Встречи | страница 48



Стихи его позднейшего периода стремятся подняться над низостью, пошлостью, скукой и ложью повседневной жизни, но человеку — такому, каким видит его Ходасевич, не дано крыльев.

В этом смысле очень характерно стихотворение о жалком кабаре, где выступают «звезды» — унизительная человеческая пародия на Божье мироздание.

Ходасевич не мог, как его безрукий герой, принять смиренное подчинение повседневности, не хотел, без бунта и возмущения, подчиниться серым будням («Бедные рифмы»), — но протест и бунт требуют веры в духовные силы человека, в божественность его образа, а Ходасевич слишком многое испытал — и знал как обманчивы надежды на духовные взлеты, как жалок и мал человек, если снять с него пышные одежды «духовной риторики».

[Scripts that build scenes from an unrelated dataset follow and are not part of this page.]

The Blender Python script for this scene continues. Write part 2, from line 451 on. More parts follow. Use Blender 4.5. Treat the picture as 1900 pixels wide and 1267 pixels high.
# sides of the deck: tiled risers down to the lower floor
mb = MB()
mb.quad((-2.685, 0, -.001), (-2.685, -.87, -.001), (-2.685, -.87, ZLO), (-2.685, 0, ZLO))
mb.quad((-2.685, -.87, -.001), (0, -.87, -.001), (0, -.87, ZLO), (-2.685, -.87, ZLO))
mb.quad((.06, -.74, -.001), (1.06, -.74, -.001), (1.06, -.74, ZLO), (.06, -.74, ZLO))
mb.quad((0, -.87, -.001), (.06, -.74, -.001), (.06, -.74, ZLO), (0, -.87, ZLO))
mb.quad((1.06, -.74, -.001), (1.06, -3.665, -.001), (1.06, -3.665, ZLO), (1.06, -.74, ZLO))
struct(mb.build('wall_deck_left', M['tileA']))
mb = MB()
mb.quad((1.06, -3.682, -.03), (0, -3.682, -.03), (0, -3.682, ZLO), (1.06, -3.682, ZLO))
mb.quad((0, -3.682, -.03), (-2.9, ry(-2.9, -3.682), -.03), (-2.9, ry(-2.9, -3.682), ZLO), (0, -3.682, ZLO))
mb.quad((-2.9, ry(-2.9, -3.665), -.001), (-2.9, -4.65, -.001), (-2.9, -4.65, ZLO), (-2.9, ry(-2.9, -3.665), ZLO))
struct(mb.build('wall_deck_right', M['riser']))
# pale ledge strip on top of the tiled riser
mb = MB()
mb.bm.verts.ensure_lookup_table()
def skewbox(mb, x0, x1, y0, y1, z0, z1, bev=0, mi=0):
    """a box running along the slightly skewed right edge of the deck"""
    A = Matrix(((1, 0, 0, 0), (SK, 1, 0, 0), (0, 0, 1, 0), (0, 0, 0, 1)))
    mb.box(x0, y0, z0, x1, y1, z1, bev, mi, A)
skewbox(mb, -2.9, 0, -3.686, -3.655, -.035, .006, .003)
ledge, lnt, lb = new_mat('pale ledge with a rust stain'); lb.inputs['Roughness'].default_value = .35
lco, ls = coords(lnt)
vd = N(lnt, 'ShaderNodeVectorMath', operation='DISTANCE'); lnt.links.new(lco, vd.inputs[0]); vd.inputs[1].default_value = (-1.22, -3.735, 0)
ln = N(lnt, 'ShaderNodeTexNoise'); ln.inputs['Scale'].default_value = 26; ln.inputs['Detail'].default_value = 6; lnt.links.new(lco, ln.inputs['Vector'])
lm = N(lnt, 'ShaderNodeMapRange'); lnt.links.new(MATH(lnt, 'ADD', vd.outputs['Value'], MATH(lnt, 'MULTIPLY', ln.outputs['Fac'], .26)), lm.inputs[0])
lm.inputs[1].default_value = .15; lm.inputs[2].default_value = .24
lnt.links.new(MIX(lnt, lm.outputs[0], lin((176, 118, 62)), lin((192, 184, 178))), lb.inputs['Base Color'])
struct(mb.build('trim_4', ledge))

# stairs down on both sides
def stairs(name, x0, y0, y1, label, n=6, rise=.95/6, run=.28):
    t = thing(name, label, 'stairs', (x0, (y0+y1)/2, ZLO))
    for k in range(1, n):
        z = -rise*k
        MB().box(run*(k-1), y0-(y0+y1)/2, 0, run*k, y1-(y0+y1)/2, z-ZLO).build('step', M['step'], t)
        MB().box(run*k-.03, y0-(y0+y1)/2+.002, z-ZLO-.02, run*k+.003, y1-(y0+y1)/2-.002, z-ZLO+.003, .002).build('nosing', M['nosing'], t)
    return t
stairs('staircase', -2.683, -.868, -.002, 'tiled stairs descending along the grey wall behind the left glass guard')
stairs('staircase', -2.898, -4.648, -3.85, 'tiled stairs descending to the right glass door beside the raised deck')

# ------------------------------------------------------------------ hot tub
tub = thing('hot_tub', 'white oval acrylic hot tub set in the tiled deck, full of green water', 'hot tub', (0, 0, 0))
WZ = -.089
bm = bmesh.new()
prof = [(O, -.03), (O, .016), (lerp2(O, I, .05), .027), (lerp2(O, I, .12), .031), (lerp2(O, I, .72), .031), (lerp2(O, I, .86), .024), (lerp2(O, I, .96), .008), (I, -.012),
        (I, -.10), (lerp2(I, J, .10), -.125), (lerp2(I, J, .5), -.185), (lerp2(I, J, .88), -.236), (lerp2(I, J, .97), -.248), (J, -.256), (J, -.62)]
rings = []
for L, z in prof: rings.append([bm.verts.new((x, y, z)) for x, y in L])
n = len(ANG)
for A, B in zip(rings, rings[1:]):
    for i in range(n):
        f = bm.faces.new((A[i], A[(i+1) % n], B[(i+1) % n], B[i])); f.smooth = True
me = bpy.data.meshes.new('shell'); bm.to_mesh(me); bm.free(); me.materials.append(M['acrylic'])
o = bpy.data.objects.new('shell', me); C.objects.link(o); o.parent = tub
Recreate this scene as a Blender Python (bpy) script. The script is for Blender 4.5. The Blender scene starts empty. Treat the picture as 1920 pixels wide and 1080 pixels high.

Так или иначе, «Собрание стихов» стало последней книгой стихов Ходасевича.

Он продолжал работать, искал выхода, попробовал даже, в виде опыта, изменить стиль, но остался недоволен результатами своих поисков.

Тогда Ходасевич объявил, что перестает писать стихи.

Несколько стихотворений, из которых некоторые даже не были напечатаны при его жизни, — вот вся поэтическая работа Ходасевича за последние годы его жизни. Он сосредоточился на другой работе: статьи и критика.

Ходасевич-критик вскоре заслонил в глазах многих читателей Ходасевича-поэта. Да и сам он, по какому-то трагическому недоразумению, начал считать эту деятельность своей «правильной, настоящей линией», как не раз говорил.

Его ум, литературный вкус, прекрасное знание теории и истории литературы, его умение зло и беспощадно производить литературные экзекуции (порой идеологически-партийно, порой — слишком лично), обусловили большой успех у читателей «Возрождения»: — «Кого сегодня Ходасевич ругает?».

Сейчас, много лет спустя после смерти Ходасевича, в другую эпоху эмиграции, просматривая многие его статьи в моем литературном архиве, спрашиваю себя — являются ли они его столь уж бесспорным наследством?

Вот, например, книга «Некрополь», составленная из отдельных статей, в разное время напечатанных Ходасевичем в «Днях», в «Современных Записках» и в «Возрождении». Воспоминания об Андрее Белом, о В. Брюсове, о Гумилеве и о других написаны очень хорошо, с большой наблюдательностью, но с каким-то оттенком шаржа.

Невольно думаешь, что все эти люди не могли быть вправду такими, что Ходасевич видел их до какой-то степени в кривом зеркале.

И если образ Державина так удался Ходасевичу, то именно потому, что, переживая жизнь и творчество Державина, он полюбил его, а не остался только внешним наблюдателем.